■ DATA BLOCK ■
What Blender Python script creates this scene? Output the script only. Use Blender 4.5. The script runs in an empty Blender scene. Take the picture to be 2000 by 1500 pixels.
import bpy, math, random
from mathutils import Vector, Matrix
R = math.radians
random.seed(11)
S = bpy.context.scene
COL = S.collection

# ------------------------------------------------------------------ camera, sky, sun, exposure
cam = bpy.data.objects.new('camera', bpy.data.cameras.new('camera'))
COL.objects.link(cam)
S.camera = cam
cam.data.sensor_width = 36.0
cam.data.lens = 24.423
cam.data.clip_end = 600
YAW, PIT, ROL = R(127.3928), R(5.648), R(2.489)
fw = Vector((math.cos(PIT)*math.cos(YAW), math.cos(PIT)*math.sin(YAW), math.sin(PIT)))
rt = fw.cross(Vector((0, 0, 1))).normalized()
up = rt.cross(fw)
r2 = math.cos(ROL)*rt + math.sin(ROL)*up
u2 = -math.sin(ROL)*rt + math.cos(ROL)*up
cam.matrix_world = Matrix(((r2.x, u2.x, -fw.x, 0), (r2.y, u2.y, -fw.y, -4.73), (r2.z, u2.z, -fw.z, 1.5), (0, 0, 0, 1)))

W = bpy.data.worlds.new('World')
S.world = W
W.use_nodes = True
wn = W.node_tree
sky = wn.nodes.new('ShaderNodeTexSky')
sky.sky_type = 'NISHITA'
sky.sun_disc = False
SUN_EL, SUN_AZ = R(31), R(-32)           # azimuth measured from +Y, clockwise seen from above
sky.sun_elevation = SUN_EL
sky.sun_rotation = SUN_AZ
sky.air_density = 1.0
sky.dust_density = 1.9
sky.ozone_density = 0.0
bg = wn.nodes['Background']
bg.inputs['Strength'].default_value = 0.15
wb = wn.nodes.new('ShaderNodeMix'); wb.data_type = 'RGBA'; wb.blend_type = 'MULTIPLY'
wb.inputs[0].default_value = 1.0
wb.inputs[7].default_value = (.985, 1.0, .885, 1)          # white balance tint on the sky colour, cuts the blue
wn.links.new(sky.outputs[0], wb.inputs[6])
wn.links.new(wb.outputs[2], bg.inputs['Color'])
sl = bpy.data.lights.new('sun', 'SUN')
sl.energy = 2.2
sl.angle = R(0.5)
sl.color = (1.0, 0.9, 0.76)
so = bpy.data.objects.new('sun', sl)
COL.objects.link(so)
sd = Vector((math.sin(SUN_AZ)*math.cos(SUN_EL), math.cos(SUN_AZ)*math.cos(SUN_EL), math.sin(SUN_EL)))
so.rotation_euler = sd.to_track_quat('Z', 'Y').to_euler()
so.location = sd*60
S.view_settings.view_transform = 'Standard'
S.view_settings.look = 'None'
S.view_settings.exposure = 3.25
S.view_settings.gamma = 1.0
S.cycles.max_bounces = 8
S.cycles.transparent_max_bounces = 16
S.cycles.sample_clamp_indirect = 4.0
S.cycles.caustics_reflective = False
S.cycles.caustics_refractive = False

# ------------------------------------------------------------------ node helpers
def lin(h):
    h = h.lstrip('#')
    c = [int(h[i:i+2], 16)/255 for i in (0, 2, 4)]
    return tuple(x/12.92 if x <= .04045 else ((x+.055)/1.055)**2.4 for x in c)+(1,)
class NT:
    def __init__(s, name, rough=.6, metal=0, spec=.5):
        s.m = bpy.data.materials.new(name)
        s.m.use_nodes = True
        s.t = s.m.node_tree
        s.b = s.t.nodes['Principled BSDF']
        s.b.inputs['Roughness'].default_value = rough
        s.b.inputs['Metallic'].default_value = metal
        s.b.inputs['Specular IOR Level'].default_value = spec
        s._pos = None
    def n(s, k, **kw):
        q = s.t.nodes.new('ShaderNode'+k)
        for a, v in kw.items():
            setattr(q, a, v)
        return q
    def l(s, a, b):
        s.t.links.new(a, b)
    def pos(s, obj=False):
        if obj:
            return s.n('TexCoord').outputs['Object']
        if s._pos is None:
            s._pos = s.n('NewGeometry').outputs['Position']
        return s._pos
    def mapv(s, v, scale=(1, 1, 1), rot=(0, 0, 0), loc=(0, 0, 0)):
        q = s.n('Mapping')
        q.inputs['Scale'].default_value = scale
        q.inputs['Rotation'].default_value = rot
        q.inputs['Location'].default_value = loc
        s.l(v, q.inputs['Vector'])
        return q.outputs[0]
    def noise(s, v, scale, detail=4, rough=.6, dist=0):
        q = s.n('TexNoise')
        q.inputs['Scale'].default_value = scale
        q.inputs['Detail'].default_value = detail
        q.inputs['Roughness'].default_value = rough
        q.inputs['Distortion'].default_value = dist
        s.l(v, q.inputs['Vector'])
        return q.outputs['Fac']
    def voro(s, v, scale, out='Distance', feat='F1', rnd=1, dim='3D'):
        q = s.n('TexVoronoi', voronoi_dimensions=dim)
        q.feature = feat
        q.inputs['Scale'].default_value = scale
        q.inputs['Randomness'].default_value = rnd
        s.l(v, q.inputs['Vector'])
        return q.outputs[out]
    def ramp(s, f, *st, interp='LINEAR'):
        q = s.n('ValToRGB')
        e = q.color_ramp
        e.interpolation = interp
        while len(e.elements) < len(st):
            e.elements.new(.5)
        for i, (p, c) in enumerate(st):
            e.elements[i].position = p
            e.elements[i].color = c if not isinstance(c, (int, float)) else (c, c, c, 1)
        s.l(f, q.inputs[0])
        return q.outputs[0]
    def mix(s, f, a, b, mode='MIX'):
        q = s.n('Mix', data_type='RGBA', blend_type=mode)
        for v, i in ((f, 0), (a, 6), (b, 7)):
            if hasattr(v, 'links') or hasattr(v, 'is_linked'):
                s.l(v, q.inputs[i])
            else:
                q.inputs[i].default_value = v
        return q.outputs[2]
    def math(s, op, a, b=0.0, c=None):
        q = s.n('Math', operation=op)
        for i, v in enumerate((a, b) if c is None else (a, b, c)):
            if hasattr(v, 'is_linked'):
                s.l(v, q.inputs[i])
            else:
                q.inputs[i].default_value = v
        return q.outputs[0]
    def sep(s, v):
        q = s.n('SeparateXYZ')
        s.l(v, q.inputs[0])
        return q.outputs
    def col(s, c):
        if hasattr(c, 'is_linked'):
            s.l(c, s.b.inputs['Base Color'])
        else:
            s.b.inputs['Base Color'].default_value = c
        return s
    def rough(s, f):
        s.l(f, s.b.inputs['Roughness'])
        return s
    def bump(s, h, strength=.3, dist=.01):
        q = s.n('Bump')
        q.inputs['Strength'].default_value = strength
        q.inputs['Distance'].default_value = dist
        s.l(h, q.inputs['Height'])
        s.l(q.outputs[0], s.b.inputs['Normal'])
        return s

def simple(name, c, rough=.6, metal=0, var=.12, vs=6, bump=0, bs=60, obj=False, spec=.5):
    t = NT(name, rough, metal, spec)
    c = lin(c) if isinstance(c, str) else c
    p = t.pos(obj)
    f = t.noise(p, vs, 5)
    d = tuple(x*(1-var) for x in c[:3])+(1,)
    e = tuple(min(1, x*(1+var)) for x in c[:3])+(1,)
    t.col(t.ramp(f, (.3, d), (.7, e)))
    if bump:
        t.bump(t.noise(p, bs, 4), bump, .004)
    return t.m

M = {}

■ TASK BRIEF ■
Write the listing out again, exactly as shown above.

■ REPLY ■
What Blender Python script creates this scene? Output the script only. Use Blender 4.5. The script runs in an empty Blender scene. Take the picture to be 2000 by 1500 pixels.
import bpy, math, random
from mathutils import Vector, Matrix
R = math.radians
random.seed(11)
S = bpy.context.scene
COL = S.collection

# ------------------------------------------------------------------ camera, sky, sun, exposure
cam = bpy.data.objects.new('camera', bpy.data.cameras.new('camera'))
COL.objects.link(cam)
S.camera = cam
cam.data.sensor_width = 36.0
cam.data.lens = 24.423
cam.data.clip_end = 600
YAW, PIT, ROL = R(127.3928), R(5.648), R(2.489)
fw = Vector((math.cos(PIT)*math.cos(YAW), math.cos(PIT)*math.sin(YAW), math.sin(PIT)))
rt = fw.cross(Vector((0, 0, 1))).normalized()
up = rt.cross(fw)
r2 = math.cos(ROL)*rt + math.sin(ROL)*up
u2 = -math.sin(ROL)*rt + math.cos(ROL)*up
cam.matrix_world = Matrix(((r2.x, u2.x, -fw.x, 0), (r2.y, u2.y, -fw.y, -4.73), (r2.z, u2.z, -fw.z, 1.5), (0, 0, 0, 1)))

W = bpy.data.worlds.new('World')
S.world = W
W.use_nodes = True
wn = W.node_tree
sky = wn.nodes.new('ShaderNodeTexSky')
sky.sky_type = 'NISHITA'
sky.sun_disc = False
SUN_EL, SUN_AZ = R(31), R(-32)           # azimuth measured from +Y, clockwise seen from above
sky.sun_elevation = SUN_EL
sky.sun_rotation = SUN_AZ
sky.air_density = 1.0
sky.dust_density = 1.9
sky.ozone_density = 0.0
bg = wn.nodes['Background']
bg.inputs['Strength'].default_value = 0.15
wb = wn.nodes.new('ShaderNodeMix'); wb.data_type = 'RGBA'; wb.blend_type = 'MULTIPLY'
wb.inputs[0].default_value = 1.0
wb.inputs[7].default_value = (.985, 1.0, .885, 1)          # white balance tint on the sky colour, cuts the blue
wn.links.new(sky.outputs[0], wb.inputs[6])
wn.links.new(wb.outputs[2], bg.inputs['Color'])
sl = bpy.data.lights.new('sun', 'SUN')
sl.energy = 2.2
sl.angle = R(0.5)
sl.color = (1.0, 0.9, 0.76)
so = bpy.data.objects.new('sun', sl)
COL.objects.link(so)
sd = Vector((math.sin(SUN_AZ)*math.cos(SUN_EL), math.cos(SUN_AZ)*math.cos(SUN_EL), math.sin(SUN_EL)))
so.rotation_euler = sd.to_track_quat('Z', 'Y').to_euler()
so.location = sd*60
S.view_settings.view_transform = 'Standard'
S.view_settings.look = 'None'
S.view_settings.exposure = 3.25
S.view_settings.gamma = 1.0
S.cycles.max_bounces = 8
S.cycles.transparent_max_bounces = 16
S.cycles.sample_clamp_indirect = 4.0
S.cycles.caustics_reflective = False
S.cycles.caustics_refractive = False

# ------------------------------------------------------------------ node helpers
def lin(h):
    h = h.lstrip('#')
    c = [int(h[i:i+2], 16)/255 for i in (0, 2, 4)]
    return tuple(x/12.92 if x <= .04045 else ((x+.055)/1.055)**2.4 for x in c)+(1,)
class NT:
    def __init__(s, name, rough=.6, metal=0, spec=.5):
        s.m = bpy.data.materials.new(name)
        s.m.use_nodes = True
        s.t = s.m.node_tree
        s.b = s.t.nodes['Principled BSDF']
        s.b.inputs['Roughness'].default_value = rough
        s.b.inputs['Metallic'].default_value = metal
        s.b.inputs['Specular IOR Level'].default_value = spec
        s._pos = None
    def n(s, k, **kw):
        q = s.t.nodes.new('ShaderNode'+k)
        for a, v in kw.items():
            setattr(q, a, v)
        return q
    def l(s, a, b):
        s.t.links.new(a, b)
    def pos(s, obj=False):
        if obj:
            return s.n('TexCoord').outputs['Object']
        if s._pos is None:
            s._pos = s.n('NewGeometry').outputs['Position']
        return s._pos
    def mapv(s, v, scale=(1, 1, 1), rot=(0, 0, 0), loc=(0, 0, 0)):
        q = s.n('Mapping')
        q.inputs['Scale'].default_value = scale
        q.inputs['Rotation'].default_value = rot
        q.inputs['Location'].default_value = loc
        s.l(v, q.inputs['Vector'])
        return q.outputs[0]
    def noise(s, v, scale, detail=4, rough=.6, dist=0):
        q = s.n('TexNoise')
        q.inputs['Scale'].default_value = scale
        q.inputs['Detail'].default_value = detail
        q.inputs['Roughness'].default_value = rough
        q.inputs['Distortion'].default_value = dist
        s.l(v, q.inputs['Vector'])
        return q.outputs['Fac']
    def voro(s, v, scale, out='Distance', feat='F1', rnd=1, dim='3D'):
        q = s.n('TexVoronoi', voronoi_dimensions=dim)
        q.feature = feat
        q.inputs['Scale'].default_value = scale
        q.inputs['Randomness'].default_value = rnd
        s.l(v, q.inputs['Vector'])
        return q.outputs[out]
    def ramp(s, f, *st, interp='LINEAR'):
        q = s.n('ValToRGB')
        e = q.color_ramp
        e.interpolation = interp
        while len(e.elements) < len(st):
            e.elements.new(.5)
        for i, (p, c) in enumerate(st):
            e.elements[i].position = p
            e.elements[i].color = c if not isinstance(c, (int, float)) else (c, c, c, 1)
        s.l(f, q.inputs[0])
        return q.outputs[0]
    def mix(s, f, a, b, mode='MIX'):
        q = s.n('Mix', data_type='RGBA', blend_type=mode)
        for v, i in ((f, 0), (a, 6), (b, 7)):
            if hasattr(v, 'links') or hasattr(v, 'is_linked'):
                s.l(v, q.inputs[i])
            else:
                q.inputs[i].default_value = v
        return q.outputs[2]
    def math(s, op, a, b=0.0, c=None):
        q = s.n('Math', operation=op)
        for i, v in enumerate((a, b) if c is None else (a, b, c)):
            if hasattr(v, 'is_linked'):
                s.l(v, q.inputs[i])
            else:
                q.inputs[i].default_value = v
        return q.outputs[0]
    def sep(s, v):
        q = s.n('SeparateXYZ')
        s.l(v, q.inputs[0])
        return q.outputs
    def col(s, c):
        if hasattr(c, 'is_linked'):
            s.l(c, s.b.inputs['Base Color'])
        else:
            s.b.inputs['Base Color'].default_value = c
        return s
    def rough(s, f):
        s.l(f, s.b.inputs['Roughness'])
        return s
    def bump(s, h, strength=.3, dist=.01):
        q = s.n('Bump')
        q.inputs['Strength'].default_value = strength
        q.inputs['Distance'].default_value = dist
        s.l(h, q.inputs['Height'])
        s.l(q.outputs[0], s.b.inputs['Normal'])
        return s

def simple(name, c, rough=.6, metal=0, var=.12, vs=6, bump=0, bs=60, obj=False, spec=.5):
    t = NT(name, rough, metal, spec)
    c = lin(c) if isinstance(c, str) else c
    p = t.pos(obj)
    f = t.noise(p, vs, 5)
    d = tuple(x*(1-var) for x in c[:3])+(1,)
    e = tuple(min(1, x*(1+var)) for x in c[:3])+(1,)
    t.col(t.ramp(f, (.3, d), (.7, e)))
    if bump:
        t.bump(t.noise(p, bs, 4), bump, .004)
    return t.m

M = {}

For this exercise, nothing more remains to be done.